Sticky Path Dependency

On progress, stagnation and hope for the future

Date: January 22, 2025

Progress is often imagined as a linear ascent—an arrow from ignorance to enlightenment, from poverty to prosperity. Yet, as any careful observer of history or mathematics knows, the true trajectory is far more intricate, shaped by the recursive influence of prior choices. The concept of path dependence encapsulates this: past decisions, technologies, and institutions do not merely precede the present—they delimit its possibilities. When these inherited paths become “sticky,” they resist even the most rational attempts at reform, and progress stalls.

Sticky path dependence is manifest across domains. The QWERTY keyboard, the continued reliance on fossil fuels, and the ossified structures of educational systems are not optimal solutions, but rather the residue of historical contingencies reinforced by network effects, sunk costs, and institutional inertia[1]. The result is lock-in: suboptimal equilibria that persist not because they are best, but because the cost—psychological, economic, or political—of transition is prohibitive. The same logic underpins the persistence of entrenched cultural malpractices: from caste-based discrimination to gender-based violence, these are not simply vestiges of ignorance, but deeply embedded social algorithms, resistant to change even in the face of overwhelming evidence or moral imperative.

Yet, history is not without its discontinuities. The 1969 Moon landing stands as a paradigmatic example: a moment when vision, coordination, and scientific rigor converged to break free from the gravitational pull of precedent. It was a demonstration that, given sufficient collective will, humanity can transcend even the stickiest of inherited constraints. But for every moonshot, there are countless instances where progress is arrested by the inertia of the past—where institutions, cultures, and individuals remain bound to obsolete logics, unable or unwilling to rechoose their path[2].

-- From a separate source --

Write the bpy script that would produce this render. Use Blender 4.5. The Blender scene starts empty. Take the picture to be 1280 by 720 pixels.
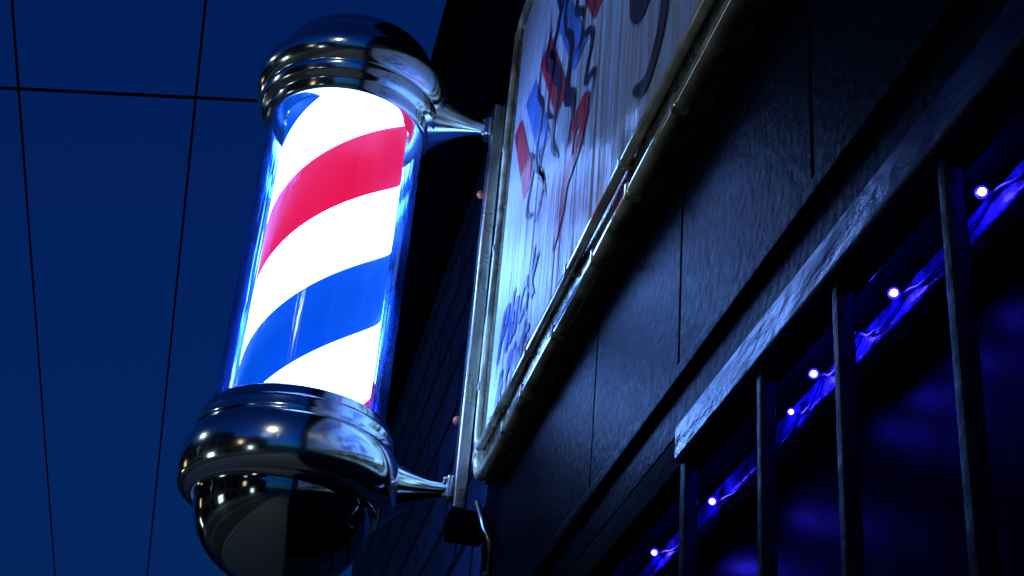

Hope for the future, then, is not a matter of blind optimism, but of cultivated agency. To unstick ourselves from the ruts of history, we must rigorously analyze the mechanisms that sustain path dependence, and design institutions with built-in flexibility and resilience. This requires the precision of a mathematician: to identify the fixed points of our systems, to model the costs of transition, and to engineer conditions for creative disruption. It also demands the courage to question sacred traditions, to foster dissent, and to treat the eradication of cultural malpractices with the same urgency and ambition as a lunar mission. Only by embracing experimentation, diversity of thought, and the willingness to confront our own inherited limitations can we hope to overcome stagnation and unlock new, more just possibilities[3].

References

  1. Path Dependence - Wikipedia
  2. David, P. A. (2001). Path dependence, its critics and the quest for 'historical economics'. Science Direct.
  3. Arthur, W. B. (2021). Complexity economics: path dependence and the evolution of economic systems. Nature.